Die Lokalbaukommission bestätigte in ihrer Antwort, dass die Einstiegstreppe, die nicht nur mobil, sondern auch nur temporär eingesetzt wird, den rechtlichen Anforderungen nicht genügt. Sie forderte sofort die Stadtwerke zum Einbau auf: "Wir möchten Sie an den Genehmigungsbescheid erinnern und um die plangemäße Ausführung bitten." Gerade in öffentlichen Einrichtungen solle auf barrierefreies Bauen geachtet werden, damit sie auch von allen, die in ihrer Mobilität eingeschränkt seien, eigenständig genutzt werden können - nicht nur behinderte Menschen betreffe das, sondern auch Senioren und Müttern mit Kleinkindern, so die Begründung der Kontrollbehörde.

Bei den Stadtwerken hieß es, die mobile Treppe werde als "ausgewogener Kompromiss" betrachtet, um auch den Senioren entgegenzukommen. In ihrem Antwortschreiben an die Lokalbaukommission führt die Leiterin der Münchner Bäder Christine Kugler, aus, dass es seit Einführung der mobilen Einstiegstreppe so gut wie keine Kritik mehr gegeben habe. Eine der sechs Beckenleitern sei mit einem größeren Winkel angelegt, es gebe auch einen Beckenlifter, der einen barrierefreien Zugang ins Schwimmerbecken ermögliche. Würden die Treppenzeiten ausgeweitet, müssten das Kursprogramm und das Vereinstraining gestrichen oder der Schwimmbetrieb eingeschränkt werden. In jedem Fall würde das dazu führen, dass weniger Gäste das Bad besuchten. Die Auslastung des Südbads sei seit dem Umbau um beinahe 70 Prozent gestiegen. Vor allem Familien mit Kindern besuchten das Bad, auch nehme die Zahl sportlicher Schwimmer zu. Menschen mit Einschränkungen könnten auch andere Münchner Hallenbäder benutzen, so Christine Kugler.

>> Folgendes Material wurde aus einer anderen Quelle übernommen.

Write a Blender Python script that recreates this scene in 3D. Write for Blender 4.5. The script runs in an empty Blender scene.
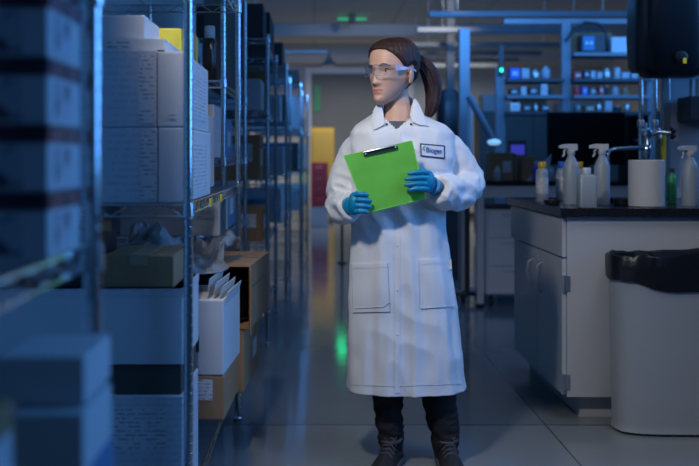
import bpy, bmesh, math, random
from mathutils import Vector, Matrix, noise
from mathutils.bvhtree import BVHTree
random.seed(7)
sc = bpy.context.scene
col = sc.collection
F, VX, VY, H = 950.0, 314.0, 158.0, 1.13       # focal px, vanishing point, camera height

# ------------------------------------------------------------------ camera, world, light
cd = bpy.data.cameras.new('camera'); cam = bpy.data.objects.new('camera', cd); col.objects.link(cam)
cam.location = (0, 0, H); cam.rotation_euler = (math.pi/2, 0, 0)
cd.sensor_width = 36; cd.lens = F/699*36
cd.shift_x = (349.5-VX)/699; cd.shift_y = -(233-VY)/699
cd.clip_start = .05; cd.dof.use_dof = True; cd.dof.focus_distance = 3.45; cd.dof.aperture_fstop = 2.35
sc.camera = cam
w = bpy.data.worlds.new('world'); sc.world = w; w.use_nodes = True
w.node_tree.nodes['Background'].inputs[0].default_value = (.05, .16, .45, 1)
w.node_tree.nodes['Background'].inputs[1].default_value = .012
sc.view_settings.view_transform = 'Standard'; sc.view_settings.look = 'None'
sc.view_settings.exposure = 0; sc.view_settings.gamma = 1

def area(name, loc, target, sx, sy, power, color, spread=180):
    l = bpy.data.lights.new(name, 'AREA'); l.shape = 'RECTANGLE'; l.size = sx; l.size_y = sy
    l.energy = power; l.color = color; l.spread = math.radians(spread)
    o = bpy.data.objects.new(name, l); col.objects.link(o); o.location = loc
    o.rotation_euler = (Vector(target)-Vector(loc)).to_track_quat('-Z', 'Y').to_euler(); return o
def spot(name, loc, target, power, color, angle, blend=.5, r=.1):
    l = bpy.data.lights.new(name, 'SPOT'); l.energy = power; l.color = color
    l.spot_size = math.radians(angle); l.spot_blend = blend; l.shadow_soft_size = r
    o = bpy.data.objects.new(name, l); col.objects.link(o); o.location = loc
    o.rotation_euler = (Vector(target)-Vector(loc)).to_track_quat('-Z', 'Y').to_euler(); return o
BLUE = (.09, .36, 1.0)
spot('key_spot', (-.30, 2.25, 2.2), (.28, 3.5, .80), 74, (1, .96, .9), 74, .55, .09)
area('blue_right', (2.5, 1.9, 1.9), (-.6, 2.3, 1.1), 1.5, 1.7, 21, BLUE, 105)
area('blue_rim', (2.7, 4.6, 2.2), (-.3, 2.9, 1.1), .3, 1.5, 20, BLUE)
area('blue_ceiling_near', (.9, .7, 3.1), (.9, 1.4, 0), 2.0, 2.0, 5, BLUE)
area('blue_ceiling_right', (2.8, 7.6, 3.1), (2.8, 7.6, 0), 3.2, 4.0, 16, BLUE, 130)
area('blue_up_wash', (2.4, 7.2, 2.38), (1.6, 12.0, 3.2), 3.2, 1.4, 45, BLUE)
area('blue_aisle_wash', (.35, 8.2, 3.1), (-.4, 8.2, 0), .8, 3.0, 16, BLUE)
spot('blue_ceiling_spot', (1.1, 5.6, 2.5), (.2, 13.2, 3.2), 420, BLUE, 60, .8, .3)
spot('white_rack_spot', (.75, 1.7, 2.7), (-.38, 4.15, 1.35), 26, (1, .97, .92), 20, .5, .08)
area('white_far', (1.5, 15.9, 3.175), (1.5, 16.1, 0), 3.4, .7, 72, (1, .97, .92), 142)
spot('white_wall_spot', (1.6, 9.0, 3.05), (.6, 18.0, 1.9), 150, (1, .97, .92), 34, .8, .15)
area('white_soft', (1.5, 2.8, 3.1), (1.2, 3.5, 0), .9, .9, 5, (.92, .96, 1), 100)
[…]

SPD-Fraktionssprecher Ernst Dill betont, es sei rechtswidrig gewesen, die Treppe nicht einzubauen. Niemand dürfe von einer städtischen Bade- und Sporteinrichtung ausgeschlossen werden. Die Bestätigung dieser Rechtsauffassung durch die Lokalbaukommission sei eine schallende Ohrfeige für Bäderchefin Christine Kugler. Sie habe bösgläubig - schließlich sei ihr klar gewesen, dass die Treppe entgegen der Baugenehmigung vorsätzlich nicht gebaut wurde - einen Konflikt zwischen Sendling und dem Rathaus ausgelöst und ihn ständig eskaliert. Letztendlich laufe alles auf die Frage hinaus, ob das Südbad nun ein Familien- oder ein Sportbad sei. "Für uns ist es ein Familienbad. Für Frau Kugler ein Sportbad."